中国網日本語版(チャイナネット)によると、シンガポールの「聯合早報」は10日付の社説で、日本の家電王国を代表する企業で「世界の液晶の父」と呼ばれるシャープが、自尊心を捨てて鴻海と提携を結んだと論じた。以下は同社説より。

 シャープにとっては苦渋の選択であるものの、戦略転換の意図もある。つまり「ガラパゴス化」からの脱却であり、アジア回帰を行い、成長するアジアの列車に乗り送れないようにするためだ。

 韓国の「朝鮮日報」東京特派員である車学峰氏は、日本を代表する家電メーカーのシャープに対し、台湾の鴻海が救いの手を差し伸べたと形容した。日本のIT産業は、国内においては堅調だが、世界的には早くからその影は薄い。

 根本的な要因として、日本の野心が大きすぎたことによって成長戦略を誤ったことが挙げられる。日本企業は「名誉ある孤立」の状態になり、多くの製品が日本市場だけで売れ、国外では売れない状態が続いた。  なぜ鴻海に身売りしたのか

 シャープが鴻海に身売りしたのには、少なくともいくつかの要因がある。まず日本の家電産業はすでに衰退期に入っており、日本のお家芸である「垂直統合」を行っても挽回することができなくなった。海外にさらなる活力を求め、大きな潜在市場を抱える企業と協力することこそ、起死回生の策なのだ。

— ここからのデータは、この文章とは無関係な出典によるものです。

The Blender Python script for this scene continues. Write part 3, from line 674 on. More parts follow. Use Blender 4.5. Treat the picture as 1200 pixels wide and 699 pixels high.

かつて日本企業が大きな挫折を味わったとき、政府であれ民間であれ、一貫して国内企業同士の合併が行われた。政府官僚の指導によって民間企業の大規模な合併が行われることさえあった。新たに区分された勢力範囲と地盤は、大企業の集団的利益を守り、強固にしていくことになった。
  このような「垂直統合」方式は、淘汰される企業を救うことができたが、競争の原理を排除し、商品の自由選択を消費者から奪うものでもあった。日本のIT製品は、携帯からパソコンまで技術的には一流であったが、海外で通用するユニバーサルな機能がないことが致命傷となった。

  「アジアの活力」を吸収する
  次に、日本企業の海外進出が避けられない趨勢(すうせい)にあることが挙げられる。日本企業には豊かな技術の蓄積があるかも知れないが、経営方針はすでに遅れたものとなっている。加えて世界市場はめまぐるしく変化しており、異なる国家の資本や人材、技術を結び付け、ともに発展しなければならなくなっている。そうすることで、真に国際的な販売網を構築することができるし、真に国際的な製品を生み出すことができるのだ。アップルのiPhoneの成功が一例である。
  日本は鴻海グループを単なる台湾の一企業とはとらえていない。中国と台湾が両岸経済協力枠組協議(ECFA)を結び、双方が「大中華経済圏」構想に向けて動き出して以降、鴻海グループは中国に生産基地を増設するだけでなく、アップル社のiPhoneの部品生産も続けている。このような鴻海は、シャープから見れば8億ドルの投資をしてくれた大株主であるだけでなく、自社に新しい発展の道を開拓してくれる急先鋒に見えるはずだ。